Reproduce every entry below precisely. Pictures are excluded from the copy.

→ Listed records:
____________

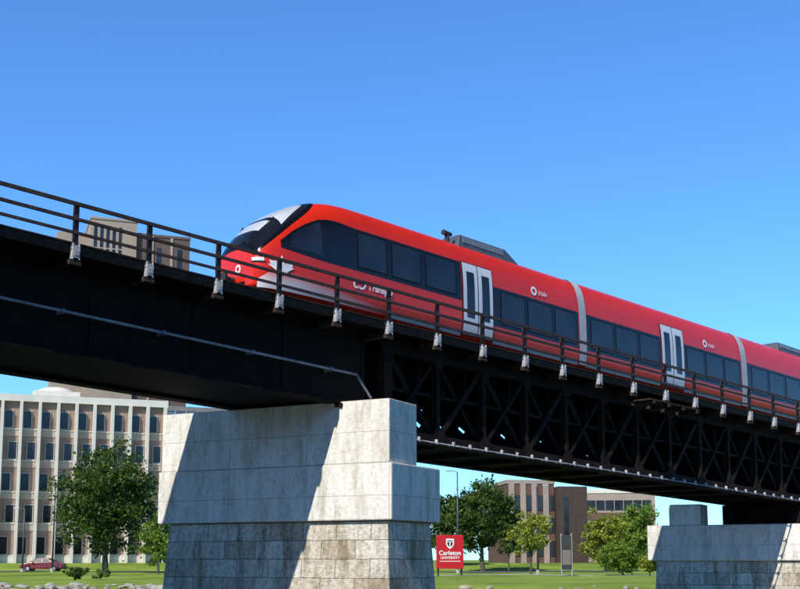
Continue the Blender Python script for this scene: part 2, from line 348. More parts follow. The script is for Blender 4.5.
for k in range(3):
    MB().bb(-14,84,D+.07+k*.31,D+.35+k*.31,9.363,9.41).build('plank','timber',wk,O)
MB().bb(-14,84,D+.1,D+.18,9.12,9.355).build('edge_beam','timber',wk,O)
def railing(b,side,label,n0,n1):
    O=BP(A0,b,8.9); t=thing('railing',O,label,'railing')
    a=A0
    po=MB().bb(a-.06,a+.06,b-.012,b+.012,8.98,10.42); po.bb(a-.06,a-.035,b+.012,b+.085,8.98,10.42); po=po.build('post','rail',t,O)
    br=MB()
    br.bb(a-.095,a-.07,b-.06,b+.10,8.95,9.36); br.bb(a+.07,a+.095,b-.06,b+.10,8.95,9.36); br.bb(a-.095,a+.095,b-.062,b-.045,8.99,9.3)
    br.bb(a-.06,a+.06,b-.075,b-.063,9.05,9.18); br=br.build('post_bracket','galvrust',t,O)
    bl=MB().tube(BP(a-.13,b,9.22),BP(a+.13,b,9.22),.02,n=6).build('bolt','galv',br,O)
    og=MB()
    og.bb(a-.1,a+.1,b+.11,BN+.6,8.9,9.105); og.bb(a-.15,a+.15,b-.035,b+.1,8.82,8.945)
    og=og.build('outrigger','timber',t,O)
    for n in range(n0,n1+1):
        if n==0: continue
        d=n*STEP+random.uniform(-.04,.04)
        for o in(po,br,og):
            c=o.copy(); C.objects.link(c); c.location=(d,0,-G*d)
            c.parent=t
            for ch in o.children:
                e=ch.copy(); C.objects.link(e); e.parent=c
    aa,ab=A0+n0*STEP-.3,A0+n1*STEP+.3
    for h,th in((10.36,.095),(9.97,.08),(9.62,.07)):
        m=MB().bb(aa,ab,b-.075,b-.014,h-th/2,h+th/2); m.build('rail','rail',t,O)
    return t
railing(D,-1,'brown steel railing with grey post brackets on the near side of the bridge',-6,26)
O=BP(40,D,8.6); t=thing('maintenance_platform',O,'small dark timber platform hung from the deck edge below the second train door','platform')
a0=a_px(641,D-.3,8.7); a1=a_px(690,D-.3,8.7)
for k in range(3): MB().bb(a0,a1,D-.75+k*.27,D-.5+k*.27,8.62,8.68).build('plank','timber',t,O)
for k in range(4):
    a=a0+.2+(a1-a0-.4)*k/3; MB().bb(a-.06,a+.06,D-.8,D+.4,8.5,8.617).build('joist','timber',t,O)
# ------------------------------------------------------------------ train
TR0=19.65; TR1=TR0+47.25; RH=9.56
Hs=pchip([0,.04,.18,.55,1.15,1.85,2.55,3.3,4.3],[1.30,1.60,1.98,2.48,3.03,3.46,3.72,3.84,3.87])
Wsf=pchip([0,.05,.18,.45,1.0,2.0,3.2],[.74,.95,1.12,1.26,1.38,1.44,1.46])
def nexp(s): return float(np.interp(s,[0,3.2],[2.8,4.0]))
def sval(a): return min(a-TR0,TR1-a)
def hw(a,z):
    s=sval(a); W=Wsf(s); H=Hs(s); zb=1.0; n=nexp(s)
    if z<zb: return W*(1-.07*((zb-z)/.65)**2)
    k=min((z-zb)/(H-zb),1); return W*max(0,(1-k**n))**(1/n)
def tp(a,b,z): return BP(a,BCN+b,RH+z)
def side(a,z,off=0,sg=-1):
    e=.03; dz=(hw(a,z+e)-hw(a,z-e))/(2*e); da=(hw(a+e,z)-hw(a-e,z))/(2*e)
    n=Vector((-da,1,-dz)).normalized()
    return tp(a+n.x*off, sg*(hw(a,z)+n.y*off), z+n.z*off)
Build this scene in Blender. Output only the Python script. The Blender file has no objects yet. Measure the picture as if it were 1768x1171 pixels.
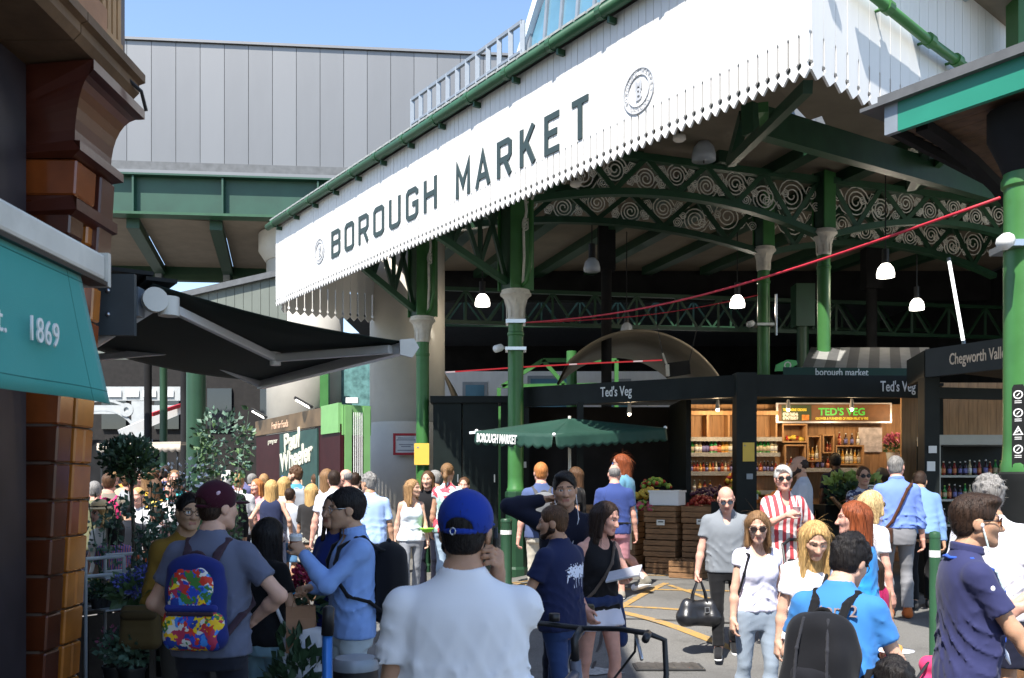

____________

→ Answer to this problem:
Continue the Blender Python script for this scene: part 2, from line 348. More parts follow. The script is for Blender 4.5.
for k in range(3):
    MB().bb(-14,84,D+.07+k*.31,D+.35+k*.31,9.363,9.41).build('plank','timber',wk,O)
MB().bb(-14,84,D+.1,D+.18,9.12,9.355).build('edge_beam','timber',wk,O)
def railing(b,side,label,n0,n1):
    O=BP(A0,b,8.9); t=thing('railing',O,label,'railing')
    a=A0
    po=MB().bb(a-.06,a+.06,b-.012,b+.012,8.98,10.42); po.bb(a-.06,a-.035,b+.012,b+.085,8.98,10.42); po=po.build('post','rail',t,O)
    br=MB()
    br.bb(a-.095,a-.07,b-.06,b+.10,8.95,9.36); br.bb(a+.07,a+.095,b-.06,b+.10,8.95,9.36); br.bb(a-.095,a+.095,b-.062,b-.045,8.99,9.3)
    br.bb(a-.06,a+.06,b-.075,b-.063,9.05,9.18); br=br.build('post_bracket','galvrust',t,O)
    bl=MB().tube(BP(a-.13,b,9.22),BP(a+.13,b,9.22),.02,n=6).build('bolt','galv',br,O)
    og=MB()
    og.bb(a-.1,a+.1,b+.11,BN+.6,8.9,9.105); og.bb(a-.15,a+.15,b-.035,b+.1,8.82,8.945)
    og=og.build('outrigger','timber',t,O)
    for n in range(n0,n1+1):
        if n==0: continue
        d=n*STEP+random.uniform(-.04,.04)
        for o in(po,br,og):
            c=o.copy(); C.objects.link(c); c.location=(d,0,-G*d)
            c.parent=t
            for ch in o.children:
                e=ch.copy(); C.objects.link(e); e.parent=c
    aa,ab=A0+n0*STEP-.3,A0+n1*STEP+.3
    for h,th in((10.36,.095),(9.97,.08),(9.62,.07)):
        m=MB().bb(aa,ab,b-.075,b-.014,h-th/2,h+th/2); m.build('rail','rail',t,O)
    return t
railing(D,-1,'brown steel railing with grey post brackets on the near side of the bridge',-6,26)
O=BP(40,D,8.6); t=thing('maintenance_platform',O,'small dark timber platform hung from the deck edge below the second train door','platform')
a0=a_px(641,D-.3,8.7); a1=a_px(690,D-.3,8.7)
for k in range(3): MB().bb(a0,a1,D-.75+k*.27,D-.5+k*.27,8.62,8.68).build('plank','timber',t,O)
for k in range(4):
    a=a0+.2+(a1-a0-.4)*k/3; MB().bb(a-.06,a+.06,D-.8,D+.4,8.5,8.617).build('joist','timber',t,O)
# ------------------------------------------------------------------ train
TR0=19.65; TR1=TR0+47.25; RH=9.56
Hs=pchip([0,.04,.18,.55,1.15,1.85,2.55,3.3,4.3],[1.30,1.60,1.98,2.48,3.03,3.46,3.72,3.84,3.87])
Wsf=pchip([0,.05,.18,.45,1.0,2.0,3.2],[.74,.95,1.12,1.26,1.38,1.44,1.46])
def nexp(s): return float(np.interp(s,[0,3.2],[2.8,4.0]))
def sval(a): return min(a-TR0,TR1-a)
def hw(a,z):
    s=sval(a); W=Wsf(s); H=Hs(s); zb=1.0; n=nexp(s)
    if z<zb: return W*(1-.07*((zb-z)/.65)**2)
    k=min((z-zb)/(H-zb),1); return W*max(0,(1-k**n))**(1/n)
def tp(a,b,z): return BP(a,BCN+b,RH+z)
def side(a,z,off=0,sg=-1):
    e=.03; dz=(hw(a,z+e)-hw(a,z-e))/(2*e); da=(hw(a+e,z)-hw(a-e,z))/(2*e)
    n=Vector((-da,1,-dz)).normalized()
    return tp(a+n.x*off, sg*(hw(a,z)+n.y*off), z+n.z*off)
Build this scene in Blender. Output only the Python script. The Blender file has no objects yet. Measure the picture as if it were 1768x1171 pixels.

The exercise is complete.